I personally reccomend water changes to continue during treatment. vaccuming will remove many of the ich tomites from the gravel, and reduce the number to be killed when they hatch. Just add in additional salt (or meds if you go that route) to compensate for changed water. The fish are under some stress at all times during treatment so excellent water will make things a little easier on them. The 3 day reccomendation IMO is risky, I would go a full week minimum after there is no ich visible on any fish. 3 days may be enough, but As that excerpt said, it only takes one survivor to re-populate the tank. The large water changes at the end are an effective way to rapidly reduce meds and/or salt. With salt, I stick to my normal weekly routine and just let it slowly get removed. with meds I would probably do a big water change and then add carbon for a week or so as well.
dave
 
otos do ok in high temps as far as i know. they are recommended as the #1 algae eater for discus tanks. crank it up
 
How long do I qt the plants if I take them out during ich treatment with salt/temp?

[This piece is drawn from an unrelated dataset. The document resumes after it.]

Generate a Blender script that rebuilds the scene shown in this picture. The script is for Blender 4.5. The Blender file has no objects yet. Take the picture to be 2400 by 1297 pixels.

How long do I need to quarantine the plants that have been in an aquarium with ich to be sure that the ich is dead before I put the plants back in? 2 weeks? 1 month? I have no idea.

Also, do the plants need higher temps to be healthy, or will they do fine at room temp during the qt period?

Thank you very much for your help...
 
If you QT your plants, the ich will be 100% dead after 5 full days in the QT tank. This is shorter than the reccommended salt treatment duration so just take them out and treat the fish with salt for the full 14 days. Then remove the salt via waterchanges and add the plants back with almost no chance of getting a recurrence of ich unless you don't QT anything living.
 
I recently treated my planted tank for ich. I added 2 tsp salt per gallon and increased the temp to 86. I had 9 otos, and the only one to die was the one heavily infested by ich, so I don't think the heat or the salt hurt them. The plants were fine, too. The ich, on the other hand, was nicely eradicated by the treatment.
 
Are there other meds you can use with plants to treat ick?
 
this thread answered everything for me but...

i've heard so much good stuff about the heat/salt treatment for ick but i've never tried it myself. i usually am able to get everyone into a Qtank in time and treat with meds (read usually as twice over a loooong time) and it works fine. now, however, i'm in a similar situation - heavily planted tank that i can't remove all the fish from. at this point, i have like 30 guppy fry all about a week old and several rogue ghost shrimp that are proving impossible to net. i'd like to do my best to keep them amongst the living.

yesterday i noticed a spot on one of my female guppies that looked slightly like the ick i'm used to but was really really tiny. now i'm seeing tiny spots on another one, but it looks more like a powder grain, not even as big as salt or sand, which was the size of ick on the goldies i previously had. could this be ick too? is there anything else that can cause such a slight spot of discoloration? and if i treat the tank with the salt and heat method, will my guppy fry (and the ghost shrimp as well) survive?